FTX could relaunch - and one of its former VC backers may lead a $250 million funding round to revive the failed exchange, report says
- Tribe Capital may lead a $250 million funding round to reboot FTX, according to Bloomberg.
- Tribe's cofounder Arjun Sethi held talks with the failed crypto exchange in January, sources said.
FTX could relaunch – and one of its former backers might round up hundreds of millions of dollars' worth of capital to aid its revival efforts, Bloomberg reported on Tuesday.
Tribe Capital is considering leading a $250 million fundraising effort to help reboot the failed crypto exchange, Bloomberg said, citing people familiar with the matter.
The venture capital firm's co-founder, Arjun Sethi, met with FTX's committee of unsecured creditors in January to discuss the informal proposal, which would be anchored by $100 million of cash provided by Tribe and its limited partners, per Bloomberg.
San Francisco-based Tribe was founded in 2018 and currently manages over $1.6 billion worth of assets.
It has previously invested in startups including crypto exchange Kraken and online checkout firm Bolt Payments, as well as FTX and its American partner site, FTX US.
FTX filed for bankruptcy in November after CoinDesk reported its sister trading firm, Alameda Research, held the exchange's native FTT token as a significant proportion of its portfolio.

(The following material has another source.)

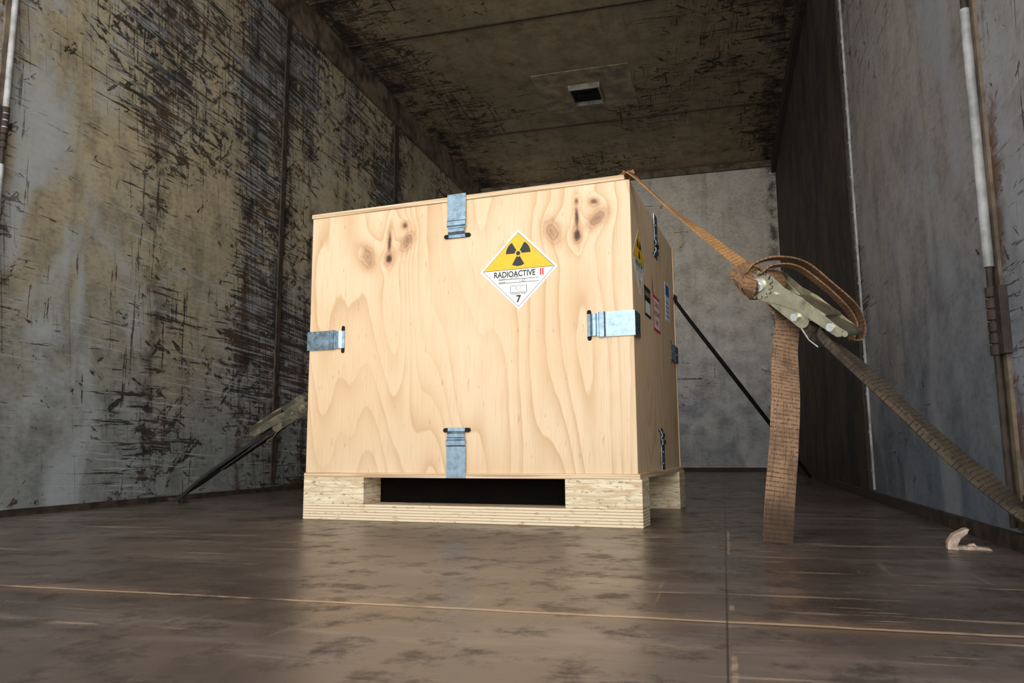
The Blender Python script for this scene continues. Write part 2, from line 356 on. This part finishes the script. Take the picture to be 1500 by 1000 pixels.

Rival exchange Binance then announced it would sell all of its holdings of the token, leading to customers pulling their funds from FTX.
FTX founder and CEO Sam Bankman-Fried was arrested in the Bahamas the following month and extradited to the US, where he's been charged with eight counts of fraud.
Restructuring expert John Ray III, who was appointed as Bankman-Fried's successor, will decide this quarter whether it's viable to relaunch the exchange, according to a presentation made in a bankruptcy court.
Tribe's proposal in January would relaunch FTX US, FTX Australia, FTX Japan, FTX EU, FTX International and LedgerX, Bloomberg said.
The revived exchange would continue to use the FTX name and include around nine million customer accounts, the publication reported.
FTX and Tribe Capital didn't immediately respond to Insider's requests for comment, made outside normal working hours.